# GIVEN TASK:
Retype the opening lines of the data exactly, stopping after the line that contains "F, CX, CY, H". Skip every picture.

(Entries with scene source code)

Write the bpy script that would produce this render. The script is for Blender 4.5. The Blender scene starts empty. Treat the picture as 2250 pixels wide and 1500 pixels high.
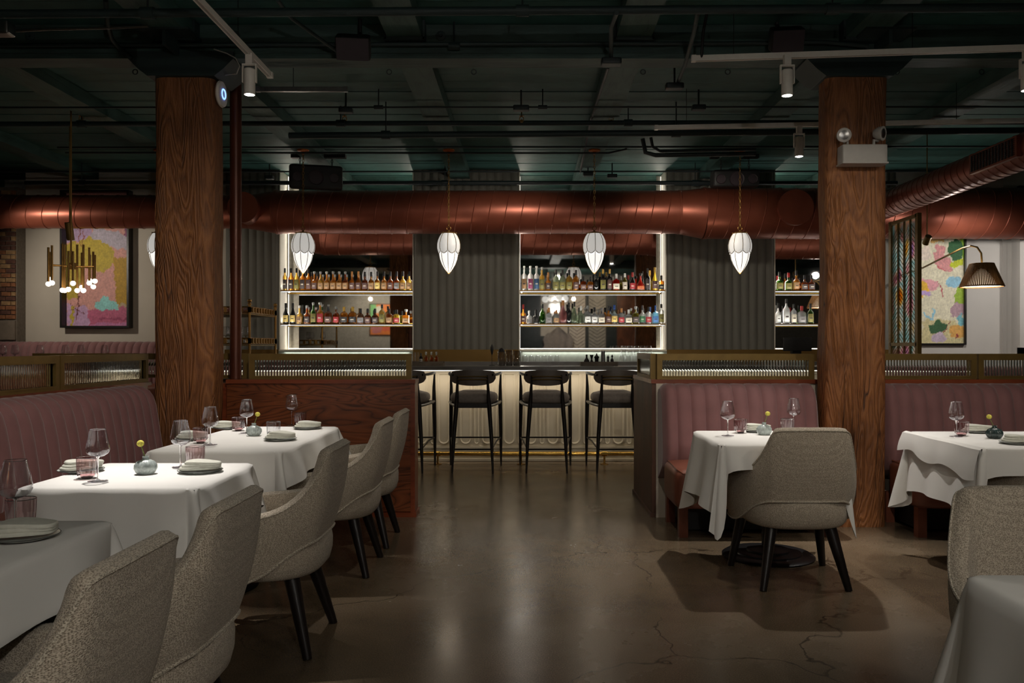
import bpy, math, random
from mathutils import Vector, Matrix, noise as mnoise
PI = math.pi
random.seed(7)
SC = bpy.context.scene
COL = SC.collection
F, CX, CY, H = 1800.0, 1155.0, 760.0, 1.28      # focal length in px, vanishing point, eye height

def P(px, py, Y):                                # a pixel of the photograph at depth Y -> metres
    return Vector(((px-CX)*Y/F, Y, H-(py-CY)*Y/F))
def lin(c):
    c = c/255.0
    return c/12.92 if c <= .04045 else ((c+.055)/1.055)**2.4
def S(r, g, b): return (lin(r), lin(g), lin(b), 1.0)

# ------------------------------------------------------------------ camera, world, exposure, lights
cd = bpy.data.cameras.new('camera'); cam = bpy.data.objects.new('camera', cd); COL.objects.link(cam)
cam.location = (0, 0, H); cam.rotation_euler = (PI/2, 0, 0)
cd.sensor_width = 36; cd.lens = 36*F/2250; cd.shift_x = -(CX-1125)/2250; cd.shift_y = (CY-750)/2250
cd.clip_start = .05; cd.clip_end = 100
SC.camera = cam
w = bpy.data.worlds.new('world'); SC.world = w; w.use_nodes = True
w.node_tree.nodes['Background'].inputs[0].default_value = (.5, .5, .55, 1)
w.node_tree.nodes['Background'].inputs[1].default_value = .02
vs = SC.view_settings; vs.view_transform = 'Standard'; vs.look = 'None'; vs.gamma = 1; vs.exposure = 0; vs.use_curve_mapping = False
SC.cycles.use_adaptive_sampling = True; SC.cycles.adaptive_threshold = .08; SC.cycles.adaptive_min_samples = 16
SC.cycles.max_bounces = 7; SC.cycles.transparent_max_bounces = 12; SC.cycles.transmission_bounces = 8
SC.cycles.glossy_bounces = 4; SC.cycles.diffuse_bounces = 3; SC.cycles.caustics_refractive = False; SC.cycles.caustics_reflective = False

def lamp(kind, name, loc, power, color=(1, 1, 1), aim=None, **k):
    d = bpy.data.lights.new(name, kind); o = bpy.data.objects.new(name, d); COL.objects.link(o)
    o.location = loc; d.energy = power; d.color = color
    for a, v in k.items(): setattr(d, a, v)
    if aim is not None:
        o.rotation_euler = (Vector(aim)-Vector(loc)).to_track_quat('-Z', 'Y').to_euler()
    return o
COOL = (1.0, .94, .88); WARM = (1.0, .80, .58); NEUT = (1.0, .90, .76)
def spot(loc, aim, power, deg=34, blend=.7, color=COOL, r=.03):
    return lamp('SPOT', 'spot_light', loc, power, color, aim, spot_size=math.radians(deg), spot_blend=blend, shadow_soft_size=r)
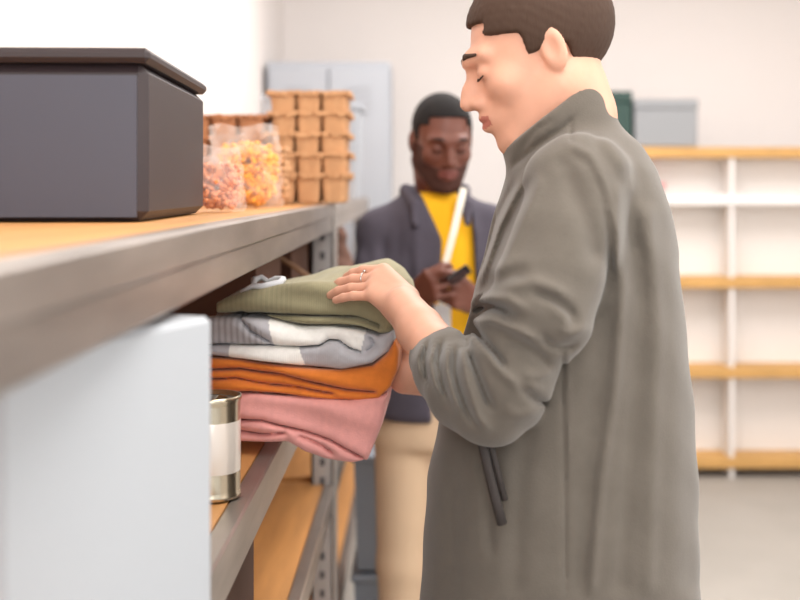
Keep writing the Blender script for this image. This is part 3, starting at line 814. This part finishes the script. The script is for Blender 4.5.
# folds: creases (+) and ridges (-), along the sleeve, armhole, side and back
FO = [
 ([(472,318),(480,309),(491,306),(504,310),(518,320)], 4.0, .016), ([(466,308),(484,298),(508,299),(532,314)], 5, -.007),
 ([(470,322),(492,320),(520,331),(546,346)], 4.5, -.009), ([(470,322),(480,336),(494,352),(510,372)], 3.2, .014),
 ([(498,337),(522,344),(543,358),(552,372)], 4.0, .006), ([(478,342),(498,368),(520,388),(545,386)], 5, -.007),
 ([(466,346),(476,370),(486,396),(494,414)], 3.2, .013), ([(461,346),(466,380),(478,416),(492,436)], 4.2, -.007),
 ([(456,342),(455,374),(464,404),(478,430)], 3, .009),
 ([(449,338),(446,368),(452,394),(464,418)], 3.2, -.007), ([(443,336),(438,364),(443,388),(452,406)], 2.8, .009),
 ([(436,336),(430,362),(434,384),(444,400)], 3.0, -.007), ([(430,336),(424,360),(427,378),(436,392)], 2.6, .008),
 ([(424,338),(417,362),(420,380)], 2.6, -.005),
 ([(463,328),(465,338),(471,352)], 3.4, .005),
 ([(580,342),(570,346),(560,348),(550,344),(540,332)], 3.6, .008), ([(590,325),(572,334),(556,330)], 5, -.006),
 ([(514,384),(526,390),(536,400),(550,404)], 4.5, .010), ([(520,376),(540,376),(556,370)], 4.5, -.006), ([(500,410),(520,416),(542,412)], 6, -.004),
 ([(528,290),(552,297),(570,312),(576,330)], 5, .009), ([(500,288),(535,282),(575,300)], 7, -.006), ([(548,302),(566,318),(568,332)], 6, -.004),
 ([(480,290),(500,278),(530,272)], 7, .004), ([(486,276),(512,262),(545,262)], 8, -.003),
 ([(566,150),(590,166),(603,195),(610,240),(609,280),(602,312),(592,334)], 4.5, .0025), ([(560,140),(590,154),(604,182),(616,230),(616,280)], 4, -.003),
 ([(560,150),(574,190),(590,232),(597,270)], 10, .006), ([(532,176),(505,232),(484,290),(474,318)], 5.5, .0045), ([(518,176),(495,222),(476,280)], 3.5, .004),
 ([(545,172),(517,235),(493,285)], 7, -.005), ([(524,178),(500,226),(480,284)], 3, -.004),
 ([(563,345),(563,400),(565,479),(566,600)], 1.8, .004), ([(568,345),(568,400),(570,479)], 2.5, -.0015),
 ([(618,180),(622,290),(616,380),(602,479),(590,600)], 6, -.006), ([(628,160),(640,300),(634,400),(628,479),(620,600)], 9, .005), ([(606,300),(596,400),(586,479),(580,600)], 10, .004),
 ([(648,200),(658,330),(652,479),(648,600)], 8, -.004), ([(590,130),(618,180),(634,260)], 7, .003), ([(600,130),(632,180),(650,260)], 8, -.002),
 ([(580,112),(560,130),(536,146),(508,170)], 3, .006), ([(556,118),(535,130),(520,152),(512,162)], 2.5, .004), ([(571,118),(571,150)], 1.5, .003),
 ([(478,448),(485,479),(492,560)], 5, .004), ([(530,420),(520,479),(515,600)], 10, .004), ([(455,440),(452,600)], 9, .003),
 ([(690,250),(690,600)], 12, .004)]
fj.folds(FO, 1.70, 1.15)
ix, p = fj.near(.02); fj.D[ix] += .0015*np.sin(p[:, 0]*41+p[:, 2]*23)*np.sin(p[:, 2]*37+p[:, 1]*29)
V, F = fj.mesh(2)
mk('fleece_jacket', V, F, M['fleece'], pf)
# hem band, dark strips below the sleeve
fhm = Field((-.03, 1.46, .78), (.43, 1.9, .90), .006)
fhm.loft([.80, .86], .196, 1.68, .196, .186, 0, 2.3, pad=.01); V, F = fhm.mesh(1); mk('hem_band', V, F, M['fleece'], pf)
b = MB(); b.tube([P(482, 440, 1.490), P(488, 468, 1.492), P(496, 500, 1.494), P(502, 524, 1.496)], .0065, 8); b.tube([P(489, 438, 1.490), P(497, 468, 1.492), P(505, 500, 1.494)], .004, 6)
b.build('dark_strips', M['fleece_dark'], pf, True)
# trousers and shoes (below the frame)
ft = Field((.0, 1.46, .03), (.40, 1.9, .90), .008)
ft.loft([.74, .86], .2, 1.68, [.13, .125], [.16, .155], 0)
for y in (1.60, 1.77): ft.chain([(.2, y, .78), (.19, y, .45), (.2, y, .10)], [.09, .066, .052], .03)
V, F = ft.mesh(1); mk('trousers', V, F, M['jean'], pf)
for y in (1.60, 1.77):
    fs = Field((.02, y-.07, -.002), (.30, y+.07, .16), .005); fs.chain([(.21, y, .05), (.21, y, .09)], [.042, .04], .02); fs.chain([(.22, y, .04), (.1, y, .034)], [.04, .034], .02); fs.cut((0, 0, .003), (0, 0, -1)); V, F = fs.mesh(1); mk('shoe', V, F, M['shoe'], pf)

# ------------------------------------------------------------------ man with the phone (far)
XC, YC = .045, 3.2
pb = empty('person', (XC, YC, 0), 'man in open charcoal shirt and yellow tee looking down at a phone', 'person')
HB = Rz(math.radians(12))@Rx(math.radians(17)); hb = np.array([.064, 3.15, 1.573])
fh, T = head_parts(hb, HB, .0035, neck_to=(.05, 3.23, 1.36), neck_r=.06, wide=.97)
vh, fcs = fh.mesh(1); fq = in_head(vh, hb, HB)[fcs].mean(1)
is_lip = (np.abs(fq[:, 2]+.0625) < .0125-.12*np.abs(fq[:, 0])) & (fq[:, 1] < -.088) & (np.abs(fq[:, 0]) < .025)
fb = Field((-.22, 3.0, .75), (.31, 3.34, 1.45), .009)
fb.loft([.78, 1.0, 1.2, 1.36, 1.42], XC, YC+.01, [.14, .135, .15, .14, .07], [.09, .085, .09, .08, .06], 0)
arms = [[np.array([XC-.150, 3.2, 1.335]), np.array([-.122, 3.13, 1.13]), np.array([-.015, 2.985, 1.165])],
        [np.array([XC+.150, 3.2, 1.345]), np.array([.235, 3.13, 1.13]), np.array([.135, 2.985, 1.17])]]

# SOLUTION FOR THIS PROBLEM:
Write the bpy script that would produce this render. The script is for Blender 4.5. The Blender scene starts empty. Treat the picture as 2250 pixels wide and 1500 pixels high.
import bpy, math, random
from mathutils import Vector, Matrix, noise as mnoise
PI = math.pi
random.seed(7)
SC = bpy.context.scene
COL = SC.collection
F, CX, CY, H = 1800.0, 1155.0, 760.0, 1.28      # focal length in px, vanishing point, eye height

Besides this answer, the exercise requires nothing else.